Neste ínterim, nesse espaço, venho informar sobre a Lei n° 10.639, fruto desse protagonismo ancestral, e que tem ajudado a potencializar nossa afroautoestima. Lei que impõe como obrigatório o conhecimento da “Cultura e História do povo da cor da noite” por parte dos jovens que passam pela instituição escolar.
Como militante do Movimento Negro, ressalto que essa legislação representa a materialização de um sonho sonhado coletivamente. Um sonho engendrado nas lutas pelo direito à educação capitaneadas por organizações do quilate da Frente Negra Brasileira (FNB), fundada em 1931, do Teatro Experimental do Negro (TEN), constituído em 1944 e do Movimento Negro Unificado (MNU), nascido em 1978, quando à pauta do direito à educação foi acrescida a reavaliação do papel do negro na história nacional e sua tradução nos materiais voltados ao ensino.
Com a fundação do Movimento Negro Unificado (1978), ganhou força a atuação de intelectuais orgânicos (militantes-intelectuais) e acadêmicos (ligados às universidades) que buscaram promover a positivação da identidade negra nos espaços educacionais, questionando as imagens de subalternização, bestialização (negros enquanto seres bestiais) e etc. utilizadas para representar os portadores das cores, curvas e subjetividades d’África nos livros didáticos.
Em consequência, inúmeros estudos identificaram que nos livros didáticos o negro sempre era apresentado na condição de flagelo. Quando associado à escravidão, imagens e narrativas endossavam a ideia de que a violência do cativeiro era um efeito menor, dado os benefícios que o escravo obteria absorvendo a cultura “à europeia” de seus senhores, que, todavia, lhes transmitia sob o martírio pedagógico dos castigos.
O preocupante é que gerações de jovens negros e não-negros foram formadas sob a influência desse imaginário depreciativo do negro, que até pouco dominava os materiais de ensino. No entanto, passados dez anos de sancionada, a Lei n° 10.639, nos lugares em que vem sendo efetivamente implantada, tem sido estratégica para a elaboração de representações (forma de ver) mais positivas do negro.
Os alunos negros que hoje passam pela escola, aprendem que seus ancestrais foram reis e rainhas, na África. Tomam conhecimento de uma História da escravidão, na qual os escravos nunca se resignaram, do contrário, foram os principais protagonistas de sua libertação. Descobrem e referenciam-se em negros e negras que ocupam espaços de poder e exercem profissões prestigiadas socialmente.
A partir da Lei 10.639, os livros didáticos passaram a expressar um maior comprometimento com o reconhecimento e respeito à pluralidade sociocultural que caracteriza o tecido social brasileiro. Isso, sem dúvidas, tem contribuído na luta pela superação do racismo no universo escolar e na sociedade.

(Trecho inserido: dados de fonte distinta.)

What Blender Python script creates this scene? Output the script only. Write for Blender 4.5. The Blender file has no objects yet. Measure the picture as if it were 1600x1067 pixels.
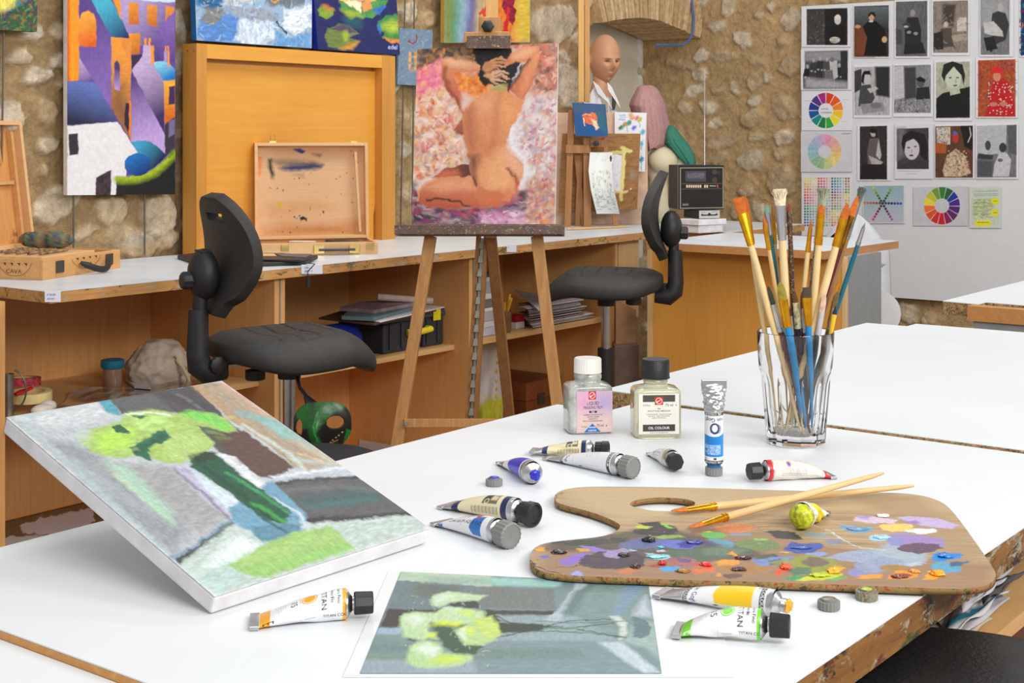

Enfim, agora, quando começa a colocar as palavras finais nesse caminho de palavras que desejam informar das consequências de mais uma batalha vencida pelo meu povo, vejo circular pelos corredores do CEEPAMEV - escola técnica da rede púbica estadual da Bahia -, vários adolescentes orgulhosos (as) da sua ancestralidade. Orgulho expresso nos coloridos dos adereços de motivos africanos que dão vida aos uniformes, e no desliar dos crespos trançados acrescidos de criativos Baby Hair. Enfim, viva a lei que deu visibilidade e valorização à “Cultura e História do povo da cor da noite".
Caio Pinheiro é historiador, educador, escritor e militante do Movimento Negro.